I grew up in a farming community where you knew personally the cows you milked and took to pasture, the ewes you lambed, even the piglets who ran through the orchard. The chickens were huge personalities and a necessary assassination of a particularly quarrelsome cockerel was always a sad matter.

But this…this was the first time I came face to face with the horrors of “factory farming”. It was horrid, cruel, dirty, nasty, crowded, dusty, smelly and, above all, totally undignified, both for the poor birds, but also I would argue for the farmers. What does it say about your values when you are prepared to sacrifice well-being, both animal and human, for mere profit?

The eggs were plentiful and totally insipid, the yolks a pale imitation of the deep almost bronzed yellow of the healthy bantam, the feathers dusty with neglect and their eyes were sunken in, for truly this was, and all farms like this are, the epitome of hell.

So, the phobia may have its roots in this early job, but found its outlet in giving future fowl the best care and love possible. The experience certainly lies at the root of my somewhat militant attitude towards food sources and the hi-jacking of the food supply, but the only thing we can do is put our wallets and our mouths where our heart is.
The clucking duchesses and Hannah in some way became an expression of that stance, but there was a limit.

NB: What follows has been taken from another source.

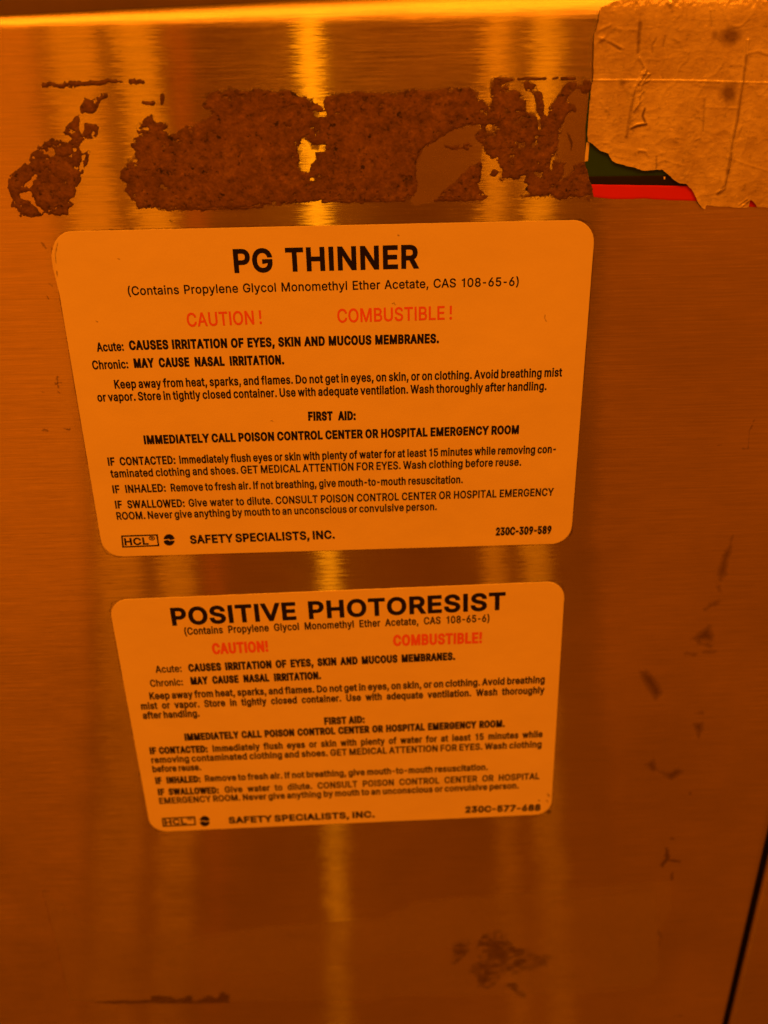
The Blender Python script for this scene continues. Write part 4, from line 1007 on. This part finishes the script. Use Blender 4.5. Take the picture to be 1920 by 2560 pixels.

They were the most highly destructive birds I had ever come across and for all their sweet natures, they pillaged, plundered and murdered their way through the garden plants, until the day I said to Christopher that we had to call a halt to this Good Life madness, despite the lovely eggs which were proving to be so popular with our friends.

The final straw was my beloved hellebores. The hellebores have been collected over 20 or so years. Despite losing some prized specimens along the way, it is still a reasonable collection, particularly of some doubles which I have grown since they were plugs and which took three years to flower.

Every Christmas I am rewarded by the single pure white Christmas Rose that puts its head well above the parapet long before the rest of the plant. The Christmas Rose, in my long experience, usually flowers at Easter-time more often than not. These hardy plants delight for nearly six months of the year for so little trouble, and yet I think they are some of the most beautiful and varied species in the world. When the chickens decided hellebores were fair game, it was war.

Having been through every annual seedling they could get their little beaks at, including to my fury, the borage, they made dirt baths of every flower bed. After they had woven tunnels and openings through the box hedges so carefully nurtured over the years, attacked the herbs, squabbled with each other, refused to lay in the hen house and generally made the most massive mess and nuisance of themselves, it was time to move on.

Well not quite, it was exile, down the road to some very nice neighbours, who already had a large group of feathered friends. I fear they did not last very long, and the garden was very quiet without them, and perversely, of course we missed them, but it was a salutary lesson that expectations do not always meet aspiration. Hens are only really suited to large spaces, and they are definitely not suited to cramped, confirmed and unhappy quarters. My latest foray was probably to assuage some of the guilt I felt from “picking eggs” for money, but at least this paved the way for a more humane sensibility of our feathered friends. Our charming but naughty feathered friends are much missed but fondly remembered.